- _Given data_
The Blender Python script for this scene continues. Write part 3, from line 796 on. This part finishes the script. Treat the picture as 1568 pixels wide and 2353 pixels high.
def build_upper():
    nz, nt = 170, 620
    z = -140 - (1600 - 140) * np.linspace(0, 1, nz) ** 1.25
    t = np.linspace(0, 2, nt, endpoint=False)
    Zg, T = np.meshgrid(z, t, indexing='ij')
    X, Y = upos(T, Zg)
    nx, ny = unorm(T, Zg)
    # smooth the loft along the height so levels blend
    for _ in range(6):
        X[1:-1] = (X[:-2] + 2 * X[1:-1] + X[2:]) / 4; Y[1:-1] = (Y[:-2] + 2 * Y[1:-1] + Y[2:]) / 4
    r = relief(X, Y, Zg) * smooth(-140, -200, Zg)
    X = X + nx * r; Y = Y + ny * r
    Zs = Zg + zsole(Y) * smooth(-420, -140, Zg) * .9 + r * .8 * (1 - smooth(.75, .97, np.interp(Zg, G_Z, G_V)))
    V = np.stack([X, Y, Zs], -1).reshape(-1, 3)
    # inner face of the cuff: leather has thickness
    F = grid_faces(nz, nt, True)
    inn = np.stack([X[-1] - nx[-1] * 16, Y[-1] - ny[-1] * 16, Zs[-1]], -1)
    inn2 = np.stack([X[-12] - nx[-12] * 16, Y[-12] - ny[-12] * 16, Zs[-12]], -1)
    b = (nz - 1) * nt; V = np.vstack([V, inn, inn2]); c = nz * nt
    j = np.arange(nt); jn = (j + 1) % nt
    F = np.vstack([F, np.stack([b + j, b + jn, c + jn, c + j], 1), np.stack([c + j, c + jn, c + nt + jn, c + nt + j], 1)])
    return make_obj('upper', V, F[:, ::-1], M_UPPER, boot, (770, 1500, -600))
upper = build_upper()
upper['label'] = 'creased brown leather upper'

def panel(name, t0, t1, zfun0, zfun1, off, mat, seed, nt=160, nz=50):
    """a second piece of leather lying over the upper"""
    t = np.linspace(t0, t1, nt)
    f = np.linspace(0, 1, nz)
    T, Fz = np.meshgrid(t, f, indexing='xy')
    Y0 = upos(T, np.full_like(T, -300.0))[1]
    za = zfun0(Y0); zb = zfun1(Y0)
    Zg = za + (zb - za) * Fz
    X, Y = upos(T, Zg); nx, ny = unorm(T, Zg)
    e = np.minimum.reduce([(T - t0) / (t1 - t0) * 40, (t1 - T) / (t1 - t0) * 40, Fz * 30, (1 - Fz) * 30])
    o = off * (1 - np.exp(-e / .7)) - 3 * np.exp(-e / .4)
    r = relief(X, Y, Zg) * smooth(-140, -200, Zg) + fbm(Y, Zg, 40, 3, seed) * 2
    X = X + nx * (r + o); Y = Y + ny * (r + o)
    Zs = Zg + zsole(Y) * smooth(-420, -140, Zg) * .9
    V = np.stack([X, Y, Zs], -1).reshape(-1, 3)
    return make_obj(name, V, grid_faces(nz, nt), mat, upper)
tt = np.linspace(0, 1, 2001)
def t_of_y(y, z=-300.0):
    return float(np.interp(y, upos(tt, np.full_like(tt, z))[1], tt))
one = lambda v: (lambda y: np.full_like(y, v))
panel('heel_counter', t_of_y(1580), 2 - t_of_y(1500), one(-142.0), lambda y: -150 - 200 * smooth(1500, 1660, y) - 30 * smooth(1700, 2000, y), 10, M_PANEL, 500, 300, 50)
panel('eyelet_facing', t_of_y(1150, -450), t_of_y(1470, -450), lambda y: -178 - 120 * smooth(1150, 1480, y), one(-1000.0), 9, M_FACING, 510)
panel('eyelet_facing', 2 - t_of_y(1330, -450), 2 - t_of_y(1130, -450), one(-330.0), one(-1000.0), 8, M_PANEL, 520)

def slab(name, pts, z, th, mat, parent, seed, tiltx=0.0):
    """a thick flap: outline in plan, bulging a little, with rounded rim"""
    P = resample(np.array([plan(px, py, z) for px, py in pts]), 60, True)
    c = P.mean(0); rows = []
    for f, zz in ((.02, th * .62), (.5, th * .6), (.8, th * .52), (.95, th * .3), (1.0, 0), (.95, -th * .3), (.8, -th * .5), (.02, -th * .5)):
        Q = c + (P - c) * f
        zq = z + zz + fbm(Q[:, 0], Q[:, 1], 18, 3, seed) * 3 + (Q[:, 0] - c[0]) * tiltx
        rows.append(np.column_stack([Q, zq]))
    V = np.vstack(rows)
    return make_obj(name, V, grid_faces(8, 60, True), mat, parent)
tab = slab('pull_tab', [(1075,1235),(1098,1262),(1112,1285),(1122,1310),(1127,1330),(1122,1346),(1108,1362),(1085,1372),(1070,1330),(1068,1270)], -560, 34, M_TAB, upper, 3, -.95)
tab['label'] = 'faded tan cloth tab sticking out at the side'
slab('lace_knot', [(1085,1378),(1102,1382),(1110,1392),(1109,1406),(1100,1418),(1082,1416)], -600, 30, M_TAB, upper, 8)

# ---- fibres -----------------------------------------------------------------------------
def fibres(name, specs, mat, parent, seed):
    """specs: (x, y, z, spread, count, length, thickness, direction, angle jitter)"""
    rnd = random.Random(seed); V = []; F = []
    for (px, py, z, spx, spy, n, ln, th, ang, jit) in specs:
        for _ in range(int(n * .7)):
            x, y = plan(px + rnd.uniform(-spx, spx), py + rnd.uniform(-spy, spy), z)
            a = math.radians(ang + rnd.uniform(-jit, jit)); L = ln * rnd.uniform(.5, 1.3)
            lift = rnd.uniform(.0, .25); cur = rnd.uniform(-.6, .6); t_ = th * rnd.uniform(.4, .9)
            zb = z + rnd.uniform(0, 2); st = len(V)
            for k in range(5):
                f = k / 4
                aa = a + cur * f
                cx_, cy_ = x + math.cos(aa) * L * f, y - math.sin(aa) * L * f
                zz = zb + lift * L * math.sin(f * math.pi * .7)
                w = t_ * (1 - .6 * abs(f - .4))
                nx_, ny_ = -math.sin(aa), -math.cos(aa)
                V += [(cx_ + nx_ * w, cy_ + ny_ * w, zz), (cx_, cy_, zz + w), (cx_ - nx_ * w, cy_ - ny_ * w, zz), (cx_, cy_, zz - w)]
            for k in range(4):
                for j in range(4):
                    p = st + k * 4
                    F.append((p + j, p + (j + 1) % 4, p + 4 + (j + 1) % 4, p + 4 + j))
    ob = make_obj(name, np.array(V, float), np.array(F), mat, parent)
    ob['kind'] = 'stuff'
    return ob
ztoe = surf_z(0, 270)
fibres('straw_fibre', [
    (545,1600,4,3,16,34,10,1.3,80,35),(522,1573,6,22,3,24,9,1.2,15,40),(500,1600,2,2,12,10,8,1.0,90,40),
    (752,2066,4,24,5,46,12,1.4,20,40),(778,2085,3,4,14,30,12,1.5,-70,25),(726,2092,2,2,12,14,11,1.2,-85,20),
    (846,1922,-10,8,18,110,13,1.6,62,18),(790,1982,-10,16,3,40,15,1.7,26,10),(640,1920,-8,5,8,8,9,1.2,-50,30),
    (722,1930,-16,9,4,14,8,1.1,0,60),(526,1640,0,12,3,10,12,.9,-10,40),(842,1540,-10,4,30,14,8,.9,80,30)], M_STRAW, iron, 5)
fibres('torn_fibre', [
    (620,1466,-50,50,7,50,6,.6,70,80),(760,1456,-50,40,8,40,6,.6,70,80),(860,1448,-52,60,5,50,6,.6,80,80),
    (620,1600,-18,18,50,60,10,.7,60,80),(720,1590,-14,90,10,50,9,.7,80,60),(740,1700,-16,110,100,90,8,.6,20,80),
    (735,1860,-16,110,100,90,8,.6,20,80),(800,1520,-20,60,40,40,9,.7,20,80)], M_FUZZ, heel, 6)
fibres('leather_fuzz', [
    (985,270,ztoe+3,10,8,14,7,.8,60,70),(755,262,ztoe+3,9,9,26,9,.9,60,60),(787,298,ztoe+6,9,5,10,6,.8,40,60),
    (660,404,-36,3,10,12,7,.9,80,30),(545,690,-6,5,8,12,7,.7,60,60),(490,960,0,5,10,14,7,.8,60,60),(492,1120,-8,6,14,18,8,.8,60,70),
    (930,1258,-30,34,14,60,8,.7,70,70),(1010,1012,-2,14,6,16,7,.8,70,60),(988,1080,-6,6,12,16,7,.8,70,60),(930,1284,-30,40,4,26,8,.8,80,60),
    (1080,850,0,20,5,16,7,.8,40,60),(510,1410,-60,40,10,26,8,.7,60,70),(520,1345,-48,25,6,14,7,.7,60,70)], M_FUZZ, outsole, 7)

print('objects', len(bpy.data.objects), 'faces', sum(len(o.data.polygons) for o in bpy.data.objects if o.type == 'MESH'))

- _Exercise prompt_
Each line from the top of the material above through the line with "upper['label'] = 'creased" must be echoed exactly, and no other line.

- _Correct output_
The Blender Python script for this scene continues. Write part 3, from line 796 on. This part finishes the script. Treat the picture as 1568 pixels wide and 2353 pixels high.
def build_upper():
    nz, nt = 170, 620
    z = -140 - (1600 - 140) * np.linspace(0, 1, nz) ** 1.25
    t = np.linspace(0, 2, nt, endpoint=False)
    Zg, T = np.meshgrid(z, t, indexing='ij')
    X, Y = upos(T, Zg)
    nx, ny = unorm(T, Zg)
    # smooth the loft along the height so levels blend
    for _ in range(6):
        X[1:-1] = (X[:-2] + 2 * X[1:-1] + X[2:]) / 4; Y[1:-1] = (Y[:-2] + 2 * Y[1:-1] + Y[2:]) / 4
    r = relief(X, Y, Zg) * smooth(-140, -200, Zg)
    X = X + nx * r; Y = Y + ny * r
    Zs = Zg + zsole(Y) * smooth(-420, -140, Zg) * .9 + r * .8 * (1 - smooth(.75, .97, np.interp(Zg, G_Z, G_V)))
    V = np.stack([X, Y, Zs], -1).reshape(-1, 3)
    # inner face of the cuff: leather has thickness
    F = grid_faces(nz, nt, True)
    inn = np.stack([X[-1] - nx[-1] * 16, Y[-1] - ny[-1] * 16, Zs[-1]], -1)
    inn2 = np.stack([X[-12] - nx[-12] * 16, Y[-12] - ny[-12] * 16, Zs[-12]], -1)
    b = (nz - 1) * nt; V = np.vstack([V, inn, inn2]); c = nz * nt
    j = np.arange(nt); jn = (j + 1) % nt
    F = np.vstack([F, np.stack([b + j, b + jn, c + jn, c + j], 1), np.stack([c + j, c + jn, c + nt + jn, c + nt + j], 1)])
    return make_obj('upper', V, F[:, ::-1], M_UPPER, boot, (770, 1500, -600))
upper = build_upper()
upper['label'] = 'creased brown leather upper'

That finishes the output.